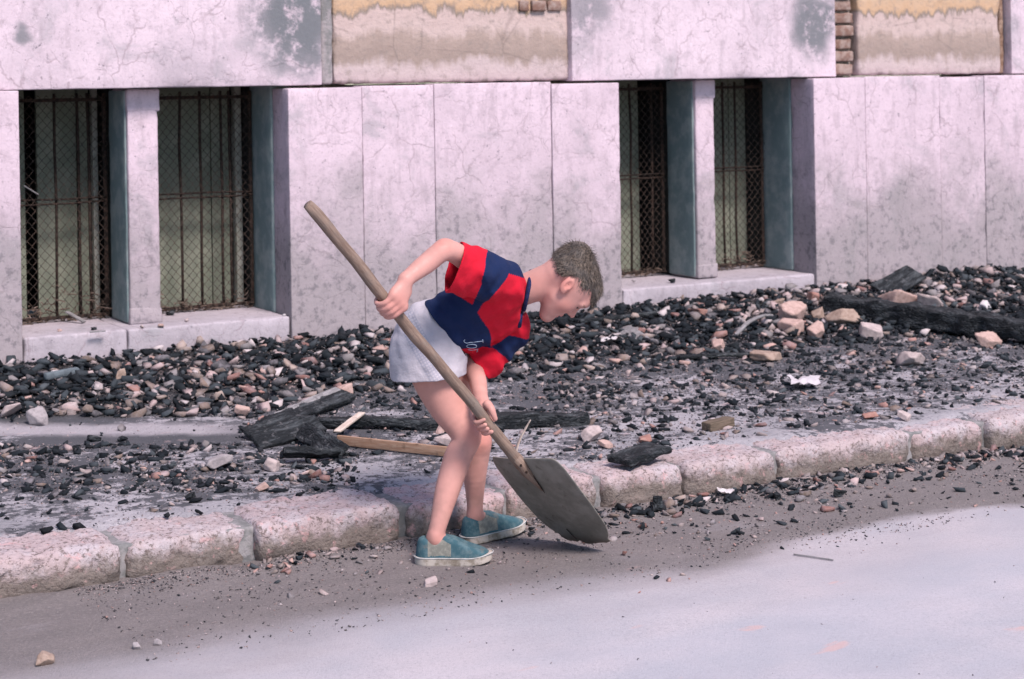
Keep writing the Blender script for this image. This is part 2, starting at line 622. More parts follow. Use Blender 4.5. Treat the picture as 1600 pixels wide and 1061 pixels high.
def mat_wood(name, a, b_, scale=14):
    t = NT(name)
    co = t.objco()
    n = t.noise(t.vmath('MULTIPLY', co, (1, 9, 9)), scale, 6, .65, .4)
    col = t.mix(t.map(n, .38, .66), a, b_)
    col = t.mix(t.map(t.noise(co, 30, 5, .7), .56, .7, 0, .6), col, tuple(c * .45 for c in a))
    return t.done(col, .8, t.bump(n, .4, .003))


M_CWOOD = mat_charwood()
M_LATH = mat_wood('lath_wood', (.30, .18, .12), (.38, .26, .19))
M_PALE = mat_wood('pale_wood', (.50, .40, .34), (.60, .52, .46))
M_GREYW = mat_wood('weathered_grey_wood', (.17, .165, .17), (.30, .29, .30))

# ------------------------------------------------------------------ ground


def heap(s, q):
    h = (.085 + .03 * ss(1.2, 3.5, s)) * np.clip(1 - q / 1.45, 0, 1) ** 1.15
    h = h + .028 * np.clip(1 - q / 1.9, 0, 1) * fbm(s * 3.1, q * 3.1, 0, 11)
    return np.maximum(h, 0) * (1 - .85 * ss(-.55, -.9, s) * ss(.8, 1.05, q))


def pave_z(s, q):
    return .121 + .006 * np.clip((KERB - q) / KERB, 0, 1) + .006 * fbm(s * 1.7, q * 1.7, 3, 5) + heap(s, q)


def road_z(s, q):
    return .004 * fbm(s * 2.1, q * 3.0, 0, 21, 3) * np.clip((q - 2.6), 0, 1) + .012 * ss(KERB + .22, KERB, q) * (1 + fbm(s * 6, q * 6, 1, 4))


def ground_z(x, y):
    s, q = sq(x, y)
    if q < KERB - .02:
        return float(pave_z(s, max(q, 0)))
    return float(road_z(s, q))


def ground(px, py, road=False):
    """point of the ground seen at a photo pixel"""
    r = ray(px, py)
    z = 0.0 if road else .15
    for _ in range(12):
        t = (z - CAM_H) / r[2]
        x, y = r[0] * t, r[1] * t
        s, q = sq(x, y)
        z = float(road_z(s, q)) if (road or q > KERB - .02) else float(pave_z(s, max(q, 0)))
    return np.array([x, y, z])


def sheet(name, S, Q, zf, mat):
    SS, QQ = np.meshgrid(S, Q, indexing='ij')
    Z = zf(SS, QQ)
    X = P0[0] + SS * D2[0] + QQ * N2[0]
    Y = P0[1] + SS * D2[1] + QQ * N2[1]
    V = np.stack([X, Y, Z], -1).reshape(-1, 3)
    n, m = len(S), len(Q)
    I = np.arange(n * m).reshape(n, m)
    F = np.stack([I[:-1, :-1], I[:-1, 1:], I[1:, 1:], I[1:, :-1]], -1).reshape(-1, 4)
    return tag(obj(name, mesh(name, V, F, mat, True)), kind='structure')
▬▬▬
Give again, word for word, every line from the top of the data above to the line holding "return .121 +", inclusive, with the pictures left out.

- RESPONSE
Keep writing the Blender script for this image. This is part 2, starting at line 622. More parts follow. Use Blender 4.5. Treat the picture as 1600 pixels wide and 1061 pixels high.
def mat_wood(name, a, b_, scale=14):
    t = NT(name)
    co = t.objco()
    n = t.noise(t.vmath('MULTIPLY', co, (1, 9, 9)), scale, 6, .65, .4)
    col = t.mix(t.map(n, .38, .66), a, b_)
    col = t.mix(t.map(t.noise(co, 30, 5, .7), .56, .7, 0, .6), col, tuple(c * .45 for c in a))
    return t.done(col, .8, t.bump(n, .4, .003))


M_CWOOD = mat_charwood()
M_LATH = mat_wood('lath_wood', (.30, .18, .12), (.38, .26, .19))
M_PALE = mat_wood('pale_wood', (.50, .40, .34), (.60, .52, .46))
M_GREYW = mat_wood('weathered_grey_wood', (.17, .165, .17), (.30, .29, .30))

# ------------------------------------------------------------------ ground


def heap(s, q):
    h = (.085 + .03 * ss(1.2, 3.5, s)) * np.clip(1 - q / 1.45, 0, 1) ** 1.15
    h = h + .028 * np.clip(1 - q / 1.9, 0, 1) * fbm(s * 3.1, q * 3.1, 0, 11)
    return np.maximum(h, 0) * (1 - .85 * ss(-.55, -.9, s) * ss(.8, 1.05, q))


def pave_z(s, q):
    return .121 + .006 * np.clip((KERB - q) / KERB, 0, 1) + .006 * fbm(s * 1.7, q * 1.7, 3, 5) + heap(s, q)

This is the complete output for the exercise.